Ответ: Нет, Кестринг коснулся НКВД. Он говорил: «В общем плане задач, которые стоят перед нами, народный комиссар внутренних дел должен сыграть решающую роль. Поэтому для успеха переворота и прихода к власти вам надо создать в НКВД широкую организацию своих единомышленников, которые должны быть объединены с военными». Кестринг заявил, что эти организации, как в армии, так и в НКВД, должны быть так подготовлены, чтобы к началу войны обеспечить объединенное выступление в целях захвата власти».

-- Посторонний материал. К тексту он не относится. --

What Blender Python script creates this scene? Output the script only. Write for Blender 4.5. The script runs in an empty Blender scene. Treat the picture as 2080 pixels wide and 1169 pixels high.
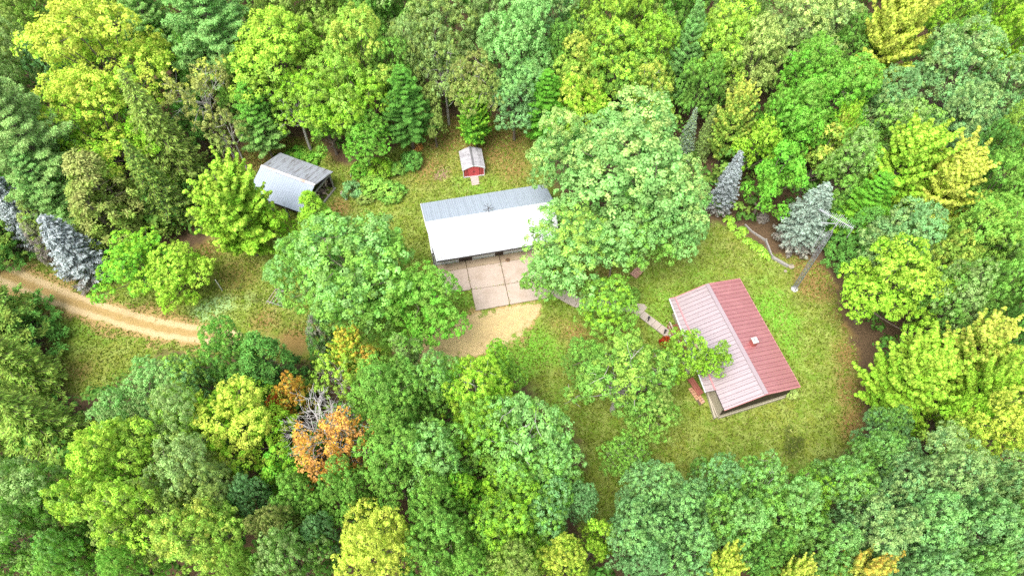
import bpy, math, random, zlib
import numpy as np

# ---------------------------------------------------------------- camera, sky, sun, exposure
scene = bpy.context.scene
COL = scene.collection
CAM_H, FOCAL, DEPRESSION = 60.0, 1420.0, math.radians(58)      # drone camera 60 m up, focal length in photograph pixels
cam_data = bpy.data.cameras.new('drone_camera')
cam = bpy.data.objects.new('drone_camera', cam_data); COL.objects.link(cam)
cam_data.sensor_width = 36.0; cam_data.lens = FOCAL / 2080 * 36.0
cam_data.clip_start = 0.5; cam_data.clip_end = 2000
cam.location = (0, 0, CAM_H); cam.rotation_euler = (math.pi / 2 - DEPRESSION, 0, 0)
scene.camera = cam

SUN_EL, SUN_AZ = math.radians(63), math.radians(-142)           # thin overcast: a soft sun from behind the drone (azimuth from +y towards +x)
world = bpy.data.worlds.new('World'); scene.world = world; world.use_nodes = True
wn = world.node_tree.nodes; wl = world.node_tree.links
sky = wn.new('ShaderNodeTexSky'); sky.sky_type = 'NISHITA'; sky.sun_disc = False
sky.sun_elevation = SUN_EL; sky.sun_rotation = SUN_AZ; sky.dust_density = 3.0; sky.air_density = 1.0; sky.altitude = 300
hs = wn.new('ShaderNodeHueSaturation'); hs.inputs['Saturation'].default_value = 0.4
wl.new(sky.outputs['Color'], hs.inputs['Color']); wl.new(hs.outputs['Color'], wn['Background'].inputs['Color'])
wn['Background'].inputs['Strength'].default_value = 0.14
sun_data = bpy.data.lights.new('sun', 'SUN'); sun = bpy.data.objects.new('sun', sun_data); COL.objects.link(sun)
sun_data.energy = 1.5; sun_data.angle = math.radians(34); sun_data.color = (1.0, 0.97, 0.92)
sd = (math.cos(SUN_EL) * math.sin(SUN_AZ), math.cos(SUN_EL) * math.cos(SUN_AZ), math.sin(SUN_EL))
from mathutils import Vector, Matrix, Euler
sun.rotation_euler = Vector(sd).to_track_quat('Z', 'Y').to_euler()
sun.location = (0, 0, 90)
vs = scene.view_settings
vs.view_transform = 'Standard'; vs.look = 'None'; vs.gamma = 1.0; vs.use_curve_mapping = False
vs.exposure = 1.68
scene.cycles.use_denoising = False
scene.cycles.max_bounces = 9; scene.cycles.diffuse_bounces = 6; scene.cycles.transmission_bounces = 6
scene.cycles.transparent_max_bounces = 6; scene.cycles.glossy_bounces = 3

RNG = np.random.default_rng(20240914)
random.seed(7)

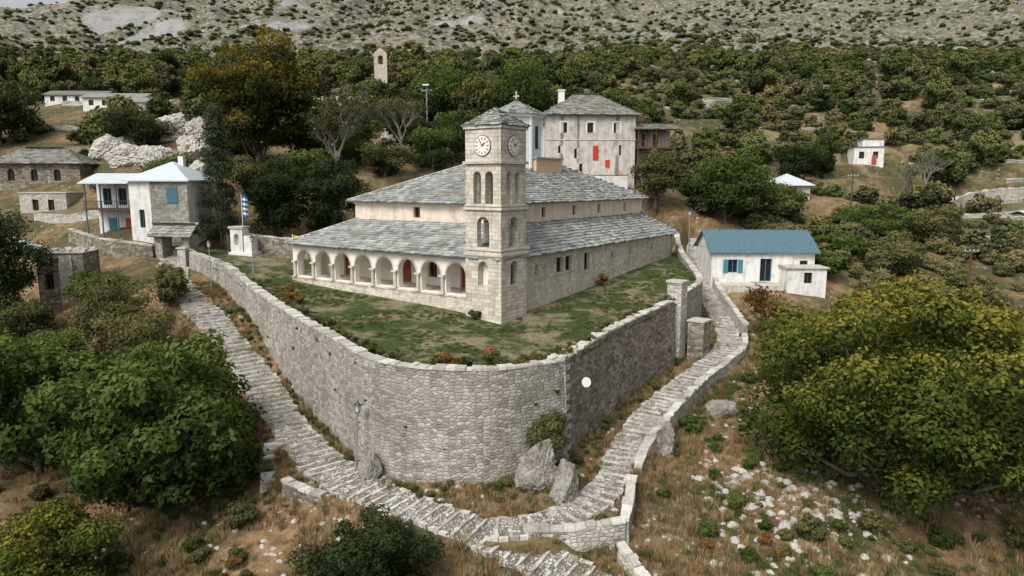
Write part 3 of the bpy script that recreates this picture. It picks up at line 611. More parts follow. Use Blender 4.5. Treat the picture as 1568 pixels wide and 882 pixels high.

Ежов, правда, тоже играл в свои игры, да еще и пил как сапожник. Его контакты отнюдь не ограничивались немецким атташе и военными заговорщиками. Он поддерживал связь с самой опасной группировкой в стране — региональными руководителями, «красными баронами», для которых Сталин был врагом уже потому, что пытался ограничить их власть и умерить их аппетиты. Именно эта милая компания развязала в стране массовый террор. И как бы повел себя товарищ Ежов в отношении немцев, если бы увенчались успехом планы этих — вообще никому неведомо.
Но немцы об этом, похоже, не знали…
«… Летом 1937 года, после процесса над Тухачевским, Егоров от имени германской разведки поставил передо мной вопрос о необходимости строить всю заговорщическую работу в армии и НКВД таким образом, чтобы можно было организовать, при определенных условиях, захват власти, не ожидая войны, как это условлено по первоначальному плану.
Егоров сказал, что немцы мотивируют это изменение опасением, как бы начавшийся разгром антисоветских формирований в армии не дошел до нас, т. е. до меня и Егорова…
Обсудив с Егоровым создавшееся положение, мы пришли к заключению, что партия и народные массы идут за руководством ВКП(б) и почва для этого переворота не подготовлена. Поэтому мы решили, что надо убрать Сталина или Молотова под флагом какой-либо другой антисоветской организации с тем, чтобы создать условия к моему дальнейшему продвижению к власти. После этого, заняв более руководящее положение, создастся возможность для дальнейшего, более решительного, изменения политики партии и Советского правительства в соответствии с интересами Германии.